A principios de la década de los 2010, tener un título universitario era un billete seguro para un trabajo bien pagado en Turquía. La encuesta sobre la juventud de Konda en 2011 indica que la inmensa mayoría de los jóvenes, entonces, creían que los estudios y el esfuerzo personal eran suficientes para lograr el éxito. En ese año, el 60% de los jóvenes pensaban que su situación mejoraría en el plazo de cinco años; en la misma encuesta de 2024, únicamente el 36% de los jóvenes turcos pensaba que el futuro les depararía una situación mejor.
El contrato social se ha roto, como en muchos otros países, si bien en Turquía el proceso ha sido mucho más rápido y profundo. “Todos los jóvenes hacen referencia al nepotismo. Si no tienes un pariente afiliado al partido [de Erdogan] no tienes futuro, por mucho que tengas un título de una universidad de prestigio”, afirma el sociólogo Tugrul. “Solo cogen a su gente, hay mucho enchufismo.
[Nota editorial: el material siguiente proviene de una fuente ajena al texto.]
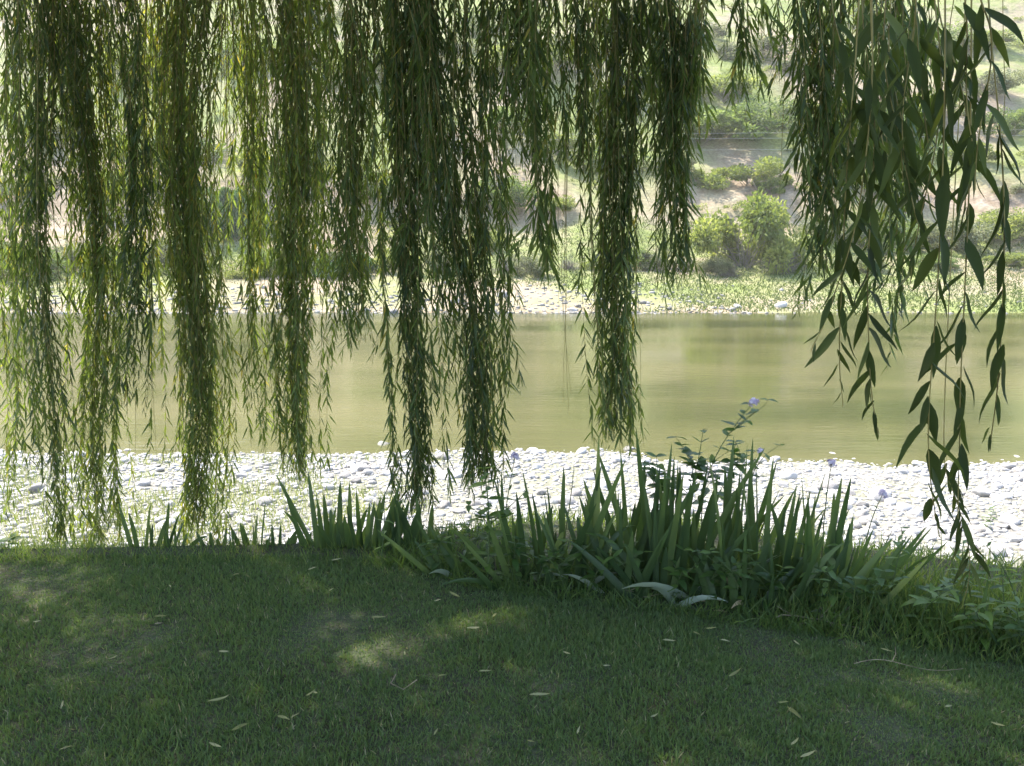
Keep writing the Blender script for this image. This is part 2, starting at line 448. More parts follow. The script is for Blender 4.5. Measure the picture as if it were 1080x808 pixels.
for i in big:
    x, y, r = cand[i]
    u, v = pr[i]
    if r > .2: lab = 'broad flat pale boulder among smaller cobbles on the gravel bank'
    elif y > 15.6: lab = 'rounded pale stone close to the near waterline of the river'
    elif u < 330: lab = 'pale grey cobble on the gravel bank behind the left hanging willow branches'
    elif u < 700: lab = 'white sunlit cobble on the gravel bank beyond the irises'
    else: lab = 'white sunlit cobble on the gravel bank right of the irises'
    put_stone(x, y, r, lab, wet=False)
bg = Bag()
vars1 = [stone_shape(ICO1[0]) for _ in range(12)]
def scatter(bag, pts, rs, zadd=.1):
    for (x, y), r in zip(pts, rs):
        Vv = vars1[rng.integers(12)]; a = rng.uniform(0, 6.28); c, s = math.cos(a), math.sin(a)
        X = np.stack([Vv[:, 0] * c - Vv[:, 1] * s, Vv[:, 0] * s + Vv[:, 1] * c, Vv[:, 2] + rng.normal() * .15 * Vv[:, 0]], -1) * r
        bag.add(X + np.array([x, y, float(zt(x, y)) + zadd * r]), ICO1[1], np.full(len(Vv), rng.random()))
scatter(bg, cand[rest][:, :2], cand[rest][:, 2])
n = 7000
yy = rng.uniform(7.5, 17.3, n); xx = rng.uniform(-1, 1, n) * (yy * .68 + 1)
scatter(bg, np.stack([xx, yy], -1), rng.uniform(.018, .045, n))
tag(bg.build('small_cobbles', M['stone'], smooth=True), 'small pale stones covering the near gravel bank', 'stones', kind='stuff')
# far shore stones
bg = Bag(); n = 5200
xx = rng.uniform(-62, 62, n); q = rng.random(n) ** 2.2
yy = 51.3 + q * 13
keep = (xx < 12 + fbm(xx * .1, yy * .1, 2, 3) * 30) | (rng.random(n) < .12)
scatter(bg, np.stack([xx, yy], -1)[keep], (.05 + .06 * rng.gamma(1.3, size=n))[keep])
tag(bg.build('far_shore_stones', M['far_stone']), 'pale stones scattered along the far shore of the river', 'stones', kind='stuff')
for k, (u, v, r, lab) in enumerate([(605, 328, .34, 'dark grey boulder at the far waterline behind thin bare twigs'),
                                    (823, 324, .55, 'long flat pale rock at the far waterline, below bright green grass'),
                                    (778, 325, .36, 'low pale rock at the far waterline left of the long flat rock')]):
    p = ground(u, v, 40)
    o = put_stone(p[0], p[1], r, lab, sink=.3); tag(o, group='boulders of the far shore')
for u, v, r, lab in [(842, 472, .30, 'large flat pale slab at the near waterline, right of the lilac flower'),
                     (662, 477, .15, 'dark topped stone at the near waterline beside the tip of a hanging branch'),
                     (405, 474, .22, 'dark wet stone at the near waterline between two hanging branches')]:
    p = ground(u, v, 8); put_stone(p[0], p[1], r, lab, wet=(u < 700), sink=.6)

# ------------------------------------------------------------------ grass
def blades(x, y, h, wd, lean, rnd, z=None):
    n = len(x)
    z = zt(x, y) if z is None else z
    a = rng.uniform(0, 6.28, n); l = lean * rng.random(n)
    D = np.stack([np.cos(a) * l, np.sin(a) * l, np.ones(n)], -1)
    b = rng.uniform(0, 6.28, n); N = np.stack([np.cos(b), np.sin(b), np.zeros(n)], -1)
    return leaves(np.stack([x, y, z - .004], -1), D, N, h, wd, P_BLADE, droop=rng.uniform(0, .35, n), rnd=rnd)

def lawn_patch(n, x0, x1, y0, wscale):
    x = rng.uniform(x0, x1, n)
    e = edge(x); y = y0 + (e + .06 - y0) * rng.random(n)
    f = fbm(x * 1.7, y * 1.7, 4, 21); g = fbm(x * 6, y * 6, 3, 24)
    keep = rng.random(n) < np.clip(.92 + f * 1.0 + g * .5, .25, 1)
    x, y, f, g = x[keep], y[keep], f[keep], g[keep]; n = len(x)
    h = (.018 + .017 * rng.random(n)) * np.clip(1 + f * 1.6 + g * 1.2, .45, 1.8)
    dry = np.clip(-f * 1.6 - g * .5, 0, .6)
    rnd = np.clip(rng.beta(2, 2.6, n) * .85 + dry * rng.random(n) * .7 + (rng.random(n) < .03) * .6, 0, 1)
    return blades(x, y, h, (.0026 + .0018 * rng.random(n)) * wscale, 1.0, rnd)
bg = Bag()
bg.add(*lawn_patch(230000, -3.0, 2.9, 1.75, 1.0))
bg.add(*lawn_patch(40000, -7, 7, -1.0, 1.6))
tag(bg.build('grass', M['grass'], smooth=False), 'short mown grass of the shaded lawn', 'grass', kind='stuff')

bg = Bag()                                   # longer grass at the right edge of the lawn
n = 9000
x = rng.uniform(.95, 3.3, n); e = edge(x); y = e - .02 + rng.random(n) ** 1.3 * .75
h = (.10 + .16 * rng.random(n)) * np.clip((y - e) / .16 + .3, .3, 1) * np.clip((x - .8) / .5, .4, 1)
bg.add(*blades(x, y, h, .0035 + .003 * rng.random(n), .9, rng.random(n)))
n = 3500                                      # rough fringe under the irises
x = rng.uniform(-.7, 1.3, n); e = edge(x); y = e - .04 + rng.random(n) ** 1.4 * .7
bg.add(*blades(x, y, .05 + .10 * rng.random(n), .003 + .003 * rng.random(n), 1.2, rng.random(n) * .7))
n = 4500                                      # rough grass rolling over the bank edge
x = rng.uniform(-.6, 3.8, n); y = brow(x) + rng.uniform(-.15, .85, n)
bg.add(*blades(x, y, .05 + .12 * rng.random(n), .004 + .003 * rng.random(n), 1.0, rng.random(n)))
n = 6000                                      # uneven crest on the left
x = rng.uniform(-4.5, -.3, n); y = edge(x) + rng.uniform(-.05, .35, n)
bg.add(*blades(x, y, (.025 + .075 * rng.random(n) ** 2) * np.clip(.9 + 2.2 * fbm(x * 5, y * 2, 3, 9), .3, 2), .003, .8, rng.random(n)))
tag(bg.build('tall_grass', M['tall_grass'], smooth=False), 'longer unmown grass along the lawn edge and at its right end', 'grass', kind='stuff')

bg = Bag(); n = 26000                        # pale grass between the cobbles on the left
yy = rng.uniform(7.6, 16.2, n); xx = rng.uniform(-1, .8, n) * (yy * .66)
f = fbm(xx * .6, yy * .6, 3, 41) - np.clip((xx + 3.2) * .12, -.1, 1) + np.clip((9.6 - yy) * .16, -.02, .4)
keep = (f > -.06) & (rng.random(n) < .85)
xx, yy = xx[keep], yy[keep]
bg.add(*blades(xx, yy, .10 + .16 * rng.random(len(xx)), .008 + .007 * rng.random(len(xx)), .9, rng.random(len(xx))))
tag(bg.build('bank_grass', M['pale_grass'], smooth=False), 'pale dry grass growing between the cobbles of the near bank', 'grass', kind='stuff')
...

Nuestro futuro es una incógnita”, se quejan los estudiantes Mete y Ömer.
La renta per cápita en Turquía es de 13.000 dólares (unos 12.000 euros), la misma que hace 12 años, pero entre tanto se han incrementado las desigualdades. Según datos de World Inequality Database, Turquía es uno de los países con más desigualdad y el 1% de la población controla casi un 25% de la riqueza. Desde 2013, el coste medio de un alquiler en Estambul ha pasado de 350 euros a más de 700, cuando el salario mínimo ―que cobran casi la mitad de los trabajadores― es de unos 550 euros. El poder adquisitivo también se ha hundido: si en 2013 un salario mínimo permitía comprar 365 lahmacun (una especie de pizza fina con carne picada), ahora solamente permite comprar 150.
“¿Miedo? No tenemos miedo. De hecho, por tener miedo en el pasado, hemos llegado a esta situación”, afirma la estudiante Derya: “Ahora no nos queda nada que perder”.